Leaving Amazon is in alignment with my beliefs, although it is in stark contradiction to the clamoring voices who are telling me that’s not how the game is played. I’m choosing to focus on quiet and contemplation. I have faith that the people who are meant to find my stories, will. If no one is meant to find them, not even one person? That’s not up to me, either. My calling is to write and to share; my calling is to practice compassion; my calling is to be steadfast in my relationships. I’ll be a good wife, a kind stranger and, maybe someday, truly become the person I’m meant to be.

As ever,


When Broccoli Isn’t Enough, Read Murdoch!

The most difficult thing to accept is your own truth.   The further that truth is from what you envisioned, the greater the difficulty .  In my case, I wanted to be a physicist.  I worked very, very hard to be good at the math underpinning physics.  In Calculus III, my Professor said, “I hope you are better at physics than you are at math, because you are very bad at math.”  Then she gave me a piece of raw broccoli to help me think.   I still associate broccoli with exhaustion, struggle and triple integrals.

Although I was bad at math, I was very good at tenacity and I graduated with a degree in physics.   I took what I thought would be a short break from academia and got a Job.  I moved to another city, got another Job, got married.  Years passed and I decided I was ready to go back to school, but only part time.  I took one semester of Classical Mechanics at the university closest to my Job, then applied to a school with a more rigorous program and… they accepted me!!!

I signed up for two classes.   I found a good spot in the library near the physics section and took up residence.  I got to my Job before 7 so that I could sit in traffic for an hour after work to get to school so I could spend another two hours listening to a professor so that I could even begin to attempt the assignments.

I was miserable.

One night after class, I sat in the library with stacks of math and physics books opened on the table.  I had pages of half-finished problems spread out around me in accusation of ineptitude.  What I understood, I could not put into math.  What I understood was very little.  I wandered away from my desk and ended up in the fiction section. I spent the rest of that evening looking at the books, wanting to read all of them. The next afternoon, I returned to school, but did not go to Quantum Mechanics. Instead, I went to the library, checked out a novel, and sat in a garden to read until it was time to go home.

The novel was Iris Murdoch’s FLIGHT FROM THE ENCHANTER. The first line?  “It was about three o’clock in the afternoon when Annette decided to leave school.” Simple as that, I realized I wanted to read more than I wanted to solve equations.  The next day, I dropped both of my classes.

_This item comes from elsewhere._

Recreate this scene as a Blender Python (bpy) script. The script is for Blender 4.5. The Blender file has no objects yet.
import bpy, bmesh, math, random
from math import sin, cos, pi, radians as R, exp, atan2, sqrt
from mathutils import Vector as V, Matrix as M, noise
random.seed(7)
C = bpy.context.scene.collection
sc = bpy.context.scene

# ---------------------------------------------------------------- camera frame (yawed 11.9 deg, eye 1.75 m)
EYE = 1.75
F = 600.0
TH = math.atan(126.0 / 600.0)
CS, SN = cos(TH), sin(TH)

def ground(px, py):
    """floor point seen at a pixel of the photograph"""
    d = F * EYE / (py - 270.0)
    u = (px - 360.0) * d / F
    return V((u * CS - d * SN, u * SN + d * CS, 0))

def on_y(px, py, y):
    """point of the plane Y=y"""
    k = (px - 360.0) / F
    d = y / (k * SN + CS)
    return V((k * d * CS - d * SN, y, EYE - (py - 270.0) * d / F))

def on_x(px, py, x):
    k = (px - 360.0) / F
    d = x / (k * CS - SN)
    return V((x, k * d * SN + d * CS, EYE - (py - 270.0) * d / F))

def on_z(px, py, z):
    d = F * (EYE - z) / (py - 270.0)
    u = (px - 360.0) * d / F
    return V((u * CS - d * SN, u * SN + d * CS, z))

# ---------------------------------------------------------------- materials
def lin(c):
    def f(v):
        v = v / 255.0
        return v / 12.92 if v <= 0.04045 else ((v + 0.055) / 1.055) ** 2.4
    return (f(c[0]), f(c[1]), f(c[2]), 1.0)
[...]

The realization and the act of following through was terribly frightening.   A fundamental piece of how I defined myself to myself was simply gone.  Months passed with me in some limbo of non-self;  all I remember is gray, and the feeling that I was behind a thick pane of glass that blunted everything and kept me from the world.

Then I wrote my first short story.

It had all the grace of a dingy paperweight, but it was mine in a way that physics never was.  I shared it with a friend and he saw something in it.  He saw me, a writer.